GIVEN TASK
Starting from the top of the material, restate each line exactly until the line that contains "PI = math.pi", which is also copied. Pictures are excluded.

SUPPLIED INFORMATION
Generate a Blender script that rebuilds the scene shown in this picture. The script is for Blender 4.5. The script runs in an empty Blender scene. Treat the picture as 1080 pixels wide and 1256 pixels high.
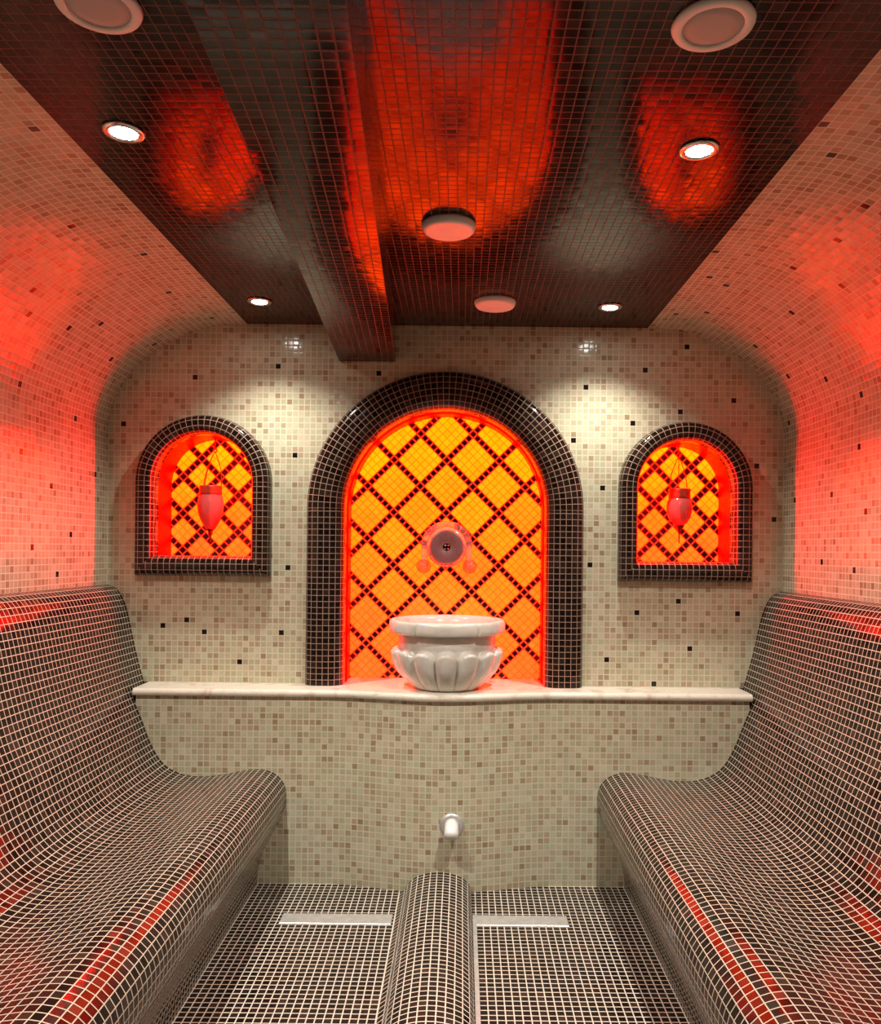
import bpy, math, random
from mathutils import Vector, Matrix

S = bpy.context.scene
COL = S.collection
rnd = random.Random(7)
PT = 0.0220                    # mosaic pitch in metres (tile + joint)
PI = math.pi

# ------------------------------------------------------------------ measurements
HW, CE, ZS, EA, EB = 1.256, 0.745, 1.606, 0.511, 0.418   # half width, half ceiling, vault spring, vault radii
ZC = 2.024                     # ceiling height
YF = -4.3                      # wall behind the camera
SHELF = 0.691                  # top of the marble shelf
YL = -0.13                     # face of the low wall under the shelf
NICHE = 0.15                   # depth of the niches behind the wall
def bulge(x):
    return 0.068 * 0.5 * (1 + math.cos(PI * min(1, abs(x) / 0.42)))

# ------------------------------------------------------------------ object helpers
def link(o, parent=None):
    COL.objects.link(o)
    if parent is not None:
        o.parent = parent
    return o

def empty(name, loc):
    o = bpy.data.objects.new(name, None)
    o.empty_display_size = 0.05
    o.location = loc
    return link(o)

def tag(o, label=None, cat=None, group=None, kind=None):
    for k, v in (('label', label), ('category', cat), ('group', group), ('kind', kind)):
        if v:
            o[k] = v
    return o

def mesh(name, V, Fc, mat, parent=None, uv=None, acc=None, smooth=False, loc=None):
    me = bpy.data.meshes.new(name)
    me.from_pydata([tuple(v) for v in V], [], Fc)
    if uv is not None:
        l = me.uv_layers.new(name='UVMap')
        flat = [c for f in uv for p in f for c in p]
        l.data.foreach_set('uv', flat)
    if acc is not None:
        a = me.attributes.new('accent', 'FLOAT', 'FACE')
        a.data.foreach_set('value', acc)
    if smooth:
        me.polygons.foreach_set('use_smooth', [True] * len(Fc))
    me.materials.append(mat)
    me.update()
    o = bpy.data.objects.new(name, me)
    if loc is not None:
        o.location = loc
    return link(o, parent)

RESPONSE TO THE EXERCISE
Generate a Blender script that rebuilds the scene shown in this picture. The script is for Blender 4.5. The script runs in an empty Blender scene. Treat the picture as 1080 pixels wide and 1256 pixels high.
import bpy, math, random
from mathutils import Vector, Matrix

S = bpy.context.scene
COL = S.collection
rnd = random.Random(7)
PT = 0.0220                    # mosaic pitch in metres (tile + joint)
PI = math.pi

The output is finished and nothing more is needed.